WHAT YOU ARE ASKED TO DO: Extract each line where the string "objects" shows up.

PROVIDED MATERIAL:
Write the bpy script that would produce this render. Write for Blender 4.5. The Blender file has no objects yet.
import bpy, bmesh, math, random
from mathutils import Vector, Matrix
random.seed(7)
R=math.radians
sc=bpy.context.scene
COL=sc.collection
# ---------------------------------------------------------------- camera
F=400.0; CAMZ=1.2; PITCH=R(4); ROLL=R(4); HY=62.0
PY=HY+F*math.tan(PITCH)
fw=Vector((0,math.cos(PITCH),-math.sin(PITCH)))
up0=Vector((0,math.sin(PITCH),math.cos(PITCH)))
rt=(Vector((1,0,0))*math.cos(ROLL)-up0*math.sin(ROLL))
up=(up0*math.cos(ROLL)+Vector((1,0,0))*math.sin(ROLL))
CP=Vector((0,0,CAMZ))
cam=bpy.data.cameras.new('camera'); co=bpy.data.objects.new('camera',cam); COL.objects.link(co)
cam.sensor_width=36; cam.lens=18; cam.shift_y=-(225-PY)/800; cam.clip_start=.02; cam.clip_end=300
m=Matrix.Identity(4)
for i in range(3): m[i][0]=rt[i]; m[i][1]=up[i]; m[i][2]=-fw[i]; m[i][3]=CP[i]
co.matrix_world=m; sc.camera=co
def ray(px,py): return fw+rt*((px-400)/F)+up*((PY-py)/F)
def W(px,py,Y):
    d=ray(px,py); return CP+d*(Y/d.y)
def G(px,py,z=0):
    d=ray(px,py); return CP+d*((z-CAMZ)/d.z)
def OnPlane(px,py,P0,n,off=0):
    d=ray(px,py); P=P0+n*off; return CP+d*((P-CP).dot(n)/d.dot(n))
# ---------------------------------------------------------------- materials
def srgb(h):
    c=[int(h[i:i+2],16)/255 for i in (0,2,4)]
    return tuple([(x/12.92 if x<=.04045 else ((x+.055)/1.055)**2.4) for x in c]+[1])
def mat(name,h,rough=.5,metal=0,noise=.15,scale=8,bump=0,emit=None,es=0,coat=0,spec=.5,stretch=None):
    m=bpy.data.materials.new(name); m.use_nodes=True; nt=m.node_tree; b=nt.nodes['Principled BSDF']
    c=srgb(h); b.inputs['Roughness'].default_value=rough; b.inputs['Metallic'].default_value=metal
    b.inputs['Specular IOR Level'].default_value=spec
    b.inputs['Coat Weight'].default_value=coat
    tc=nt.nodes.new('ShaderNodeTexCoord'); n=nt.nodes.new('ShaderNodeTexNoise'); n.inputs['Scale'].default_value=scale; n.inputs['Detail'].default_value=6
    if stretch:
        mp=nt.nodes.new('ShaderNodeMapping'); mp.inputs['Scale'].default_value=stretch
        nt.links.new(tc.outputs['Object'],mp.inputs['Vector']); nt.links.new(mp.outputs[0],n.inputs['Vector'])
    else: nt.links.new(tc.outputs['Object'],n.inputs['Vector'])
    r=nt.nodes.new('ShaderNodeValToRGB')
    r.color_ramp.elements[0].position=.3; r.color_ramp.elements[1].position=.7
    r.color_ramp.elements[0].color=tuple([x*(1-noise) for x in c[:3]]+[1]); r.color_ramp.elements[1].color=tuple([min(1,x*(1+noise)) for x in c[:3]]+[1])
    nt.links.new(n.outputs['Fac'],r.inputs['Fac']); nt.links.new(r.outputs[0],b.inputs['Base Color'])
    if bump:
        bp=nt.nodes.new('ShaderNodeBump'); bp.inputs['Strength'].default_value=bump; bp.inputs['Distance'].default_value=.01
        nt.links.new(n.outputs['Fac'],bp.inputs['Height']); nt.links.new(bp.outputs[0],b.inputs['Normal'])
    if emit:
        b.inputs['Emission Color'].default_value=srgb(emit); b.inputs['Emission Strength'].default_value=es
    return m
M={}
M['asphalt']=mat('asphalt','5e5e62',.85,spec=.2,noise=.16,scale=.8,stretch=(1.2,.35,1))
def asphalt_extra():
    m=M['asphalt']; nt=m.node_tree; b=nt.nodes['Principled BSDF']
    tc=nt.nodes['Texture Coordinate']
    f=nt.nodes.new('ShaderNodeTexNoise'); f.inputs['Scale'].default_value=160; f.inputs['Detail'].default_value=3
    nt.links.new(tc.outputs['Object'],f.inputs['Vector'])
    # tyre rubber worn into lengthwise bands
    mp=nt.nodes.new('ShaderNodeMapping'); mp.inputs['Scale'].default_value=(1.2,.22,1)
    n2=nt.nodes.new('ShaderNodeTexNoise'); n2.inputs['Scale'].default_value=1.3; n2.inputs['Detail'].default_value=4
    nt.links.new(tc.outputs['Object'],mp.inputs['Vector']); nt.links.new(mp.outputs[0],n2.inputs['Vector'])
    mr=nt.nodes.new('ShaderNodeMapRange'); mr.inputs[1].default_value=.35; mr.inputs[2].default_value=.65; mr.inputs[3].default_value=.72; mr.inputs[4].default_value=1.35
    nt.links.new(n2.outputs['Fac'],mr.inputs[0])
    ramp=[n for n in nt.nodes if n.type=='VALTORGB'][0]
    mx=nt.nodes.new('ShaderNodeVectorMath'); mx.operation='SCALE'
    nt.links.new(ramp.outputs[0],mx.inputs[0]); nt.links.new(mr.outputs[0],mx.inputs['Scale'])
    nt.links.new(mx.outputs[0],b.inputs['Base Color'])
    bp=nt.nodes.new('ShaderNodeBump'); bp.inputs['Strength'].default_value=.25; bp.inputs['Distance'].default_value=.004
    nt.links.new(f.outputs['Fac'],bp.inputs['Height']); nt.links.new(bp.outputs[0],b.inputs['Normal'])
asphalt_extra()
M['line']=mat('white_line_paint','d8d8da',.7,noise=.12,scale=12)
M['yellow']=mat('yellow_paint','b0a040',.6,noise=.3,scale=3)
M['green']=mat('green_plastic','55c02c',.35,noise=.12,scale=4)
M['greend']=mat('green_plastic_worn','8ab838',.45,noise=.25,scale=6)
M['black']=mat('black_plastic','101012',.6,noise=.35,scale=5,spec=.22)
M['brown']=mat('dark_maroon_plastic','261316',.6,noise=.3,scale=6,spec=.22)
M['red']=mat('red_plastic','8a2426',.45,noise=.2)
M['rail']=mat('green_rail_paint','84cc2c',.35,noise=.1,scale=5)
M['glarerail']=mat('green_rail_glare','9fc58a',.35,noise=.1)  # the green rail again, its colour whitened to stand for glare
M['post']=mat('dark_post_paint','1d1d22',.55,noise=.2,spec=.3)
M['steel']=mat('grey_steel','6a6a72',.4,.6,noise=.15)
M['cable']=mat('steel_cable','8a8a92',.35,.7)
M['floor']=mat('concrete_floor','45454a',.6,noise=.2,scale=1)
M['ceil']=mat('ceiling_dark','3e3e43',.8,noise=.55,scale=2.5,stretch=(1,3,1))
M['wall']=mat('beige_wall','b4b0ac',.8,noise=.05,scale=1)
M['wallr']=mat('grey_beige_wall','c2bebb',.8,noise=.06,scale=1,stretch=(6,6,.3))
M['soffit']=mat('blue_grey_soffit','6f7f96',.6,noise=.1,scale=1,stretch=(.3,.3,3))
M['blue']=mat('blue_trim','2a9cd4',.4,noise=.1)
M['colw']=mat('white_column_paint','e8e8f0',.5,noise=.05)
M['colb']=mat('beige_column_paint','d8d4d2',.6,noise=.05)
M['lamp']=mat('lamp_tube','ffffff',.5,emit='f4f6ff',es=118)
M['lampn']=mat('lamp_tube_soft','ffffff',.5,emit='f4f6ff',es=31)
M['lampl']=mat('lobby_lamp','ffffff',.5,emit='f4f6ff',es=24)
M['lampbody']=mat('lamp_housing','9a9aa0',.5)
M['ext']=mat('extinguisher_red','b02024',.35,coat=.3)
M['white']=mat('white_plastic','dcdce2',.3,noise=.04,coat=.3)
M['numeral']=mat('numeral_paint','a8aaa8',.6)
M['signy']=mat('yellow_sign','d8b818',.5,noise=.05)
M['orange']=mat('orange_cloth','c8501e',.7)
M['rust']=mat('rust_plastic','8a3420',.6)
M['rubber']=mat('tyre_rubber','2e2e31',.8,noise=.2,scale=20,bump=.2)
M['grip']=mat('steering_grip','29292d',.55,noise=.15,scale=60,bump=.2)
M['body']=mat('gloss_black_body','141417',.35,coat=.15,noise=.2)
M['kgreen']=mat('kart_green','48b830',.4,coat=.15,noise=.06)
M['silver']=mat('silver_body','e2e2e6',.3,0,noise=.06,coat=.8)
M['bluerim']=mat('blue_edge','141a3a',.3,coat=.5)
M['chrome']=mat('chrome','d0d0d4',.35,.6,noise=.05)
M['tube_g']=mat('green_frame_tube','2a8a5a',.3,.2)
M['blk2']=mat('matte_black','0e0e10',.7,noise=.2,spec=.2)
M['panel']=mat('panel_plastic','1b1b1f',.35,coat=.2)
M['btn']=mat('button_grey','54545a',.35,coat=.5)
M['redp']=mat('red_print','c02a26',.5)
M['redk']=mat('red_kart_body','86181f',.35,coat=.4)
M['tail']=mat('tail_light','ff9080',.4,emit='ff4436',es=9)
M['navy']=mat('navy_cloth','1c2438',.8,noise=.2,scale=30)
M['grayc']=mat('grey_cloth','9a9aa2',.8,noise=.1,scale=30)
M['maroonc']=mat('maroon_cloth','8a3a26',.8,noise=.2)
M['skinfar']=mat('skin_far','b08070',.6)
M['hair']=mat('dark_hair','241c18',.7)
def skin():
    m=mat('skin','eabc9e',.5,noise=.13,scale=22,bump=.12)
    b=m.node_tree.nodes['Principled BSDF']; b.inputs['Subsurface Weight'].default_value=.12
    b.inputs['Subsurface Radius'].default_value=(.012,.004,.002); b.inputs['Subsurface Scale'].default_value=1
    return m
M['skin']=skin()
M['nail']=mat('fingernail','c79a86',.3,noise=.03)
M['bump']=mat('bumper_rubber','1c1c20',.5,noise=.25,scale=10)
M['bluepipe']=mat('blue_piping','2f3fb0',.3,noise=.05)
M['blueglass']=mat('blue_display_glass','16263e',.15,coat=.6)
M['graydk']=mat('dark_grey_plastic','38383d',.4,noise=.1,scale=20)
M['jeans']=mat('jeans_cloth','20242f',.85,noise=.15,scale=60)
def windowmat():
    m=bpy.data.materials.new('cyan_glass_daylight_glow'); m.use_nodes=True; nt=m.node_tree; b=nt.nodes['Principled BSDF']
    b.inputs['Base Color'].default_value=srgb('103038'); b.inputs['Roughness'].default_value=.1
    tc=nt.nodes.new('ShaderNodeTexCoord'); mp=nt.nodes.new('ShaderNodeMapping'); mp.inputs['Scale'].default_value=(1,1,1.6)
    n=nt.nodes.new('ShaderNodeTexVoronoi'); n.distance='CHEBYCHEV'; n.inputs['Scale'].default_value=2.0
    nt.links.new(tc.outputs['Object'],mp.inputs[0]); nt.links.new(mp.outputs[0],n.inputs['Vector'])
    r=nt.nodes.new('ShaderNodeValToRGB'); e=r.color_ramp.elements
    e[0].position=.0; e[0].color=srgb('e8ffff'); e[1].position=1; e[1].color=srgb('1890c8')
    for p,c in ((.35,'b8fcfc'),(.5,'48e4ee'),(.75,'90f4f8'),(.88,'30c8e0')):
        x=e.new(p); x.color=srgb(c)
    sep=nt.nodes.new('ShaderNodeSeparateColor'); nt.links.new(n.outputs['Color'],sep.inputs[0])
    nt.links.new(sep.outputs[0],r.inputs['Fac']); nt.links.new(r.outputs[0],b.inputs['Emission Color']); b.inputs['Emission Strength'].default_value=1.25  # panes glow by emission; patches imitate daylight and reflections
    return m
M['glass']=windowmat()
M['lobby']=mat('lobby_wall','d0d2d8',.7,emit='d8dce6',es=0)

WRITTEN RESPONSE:
Write the bpy script that would produce this render. Write for Blender 4.5. The Blender file has no objects yet.
cam=bpy.data.cameras.new('camera'); co=bpy.data.objects.new('camera',cam); COL.objects.link(co)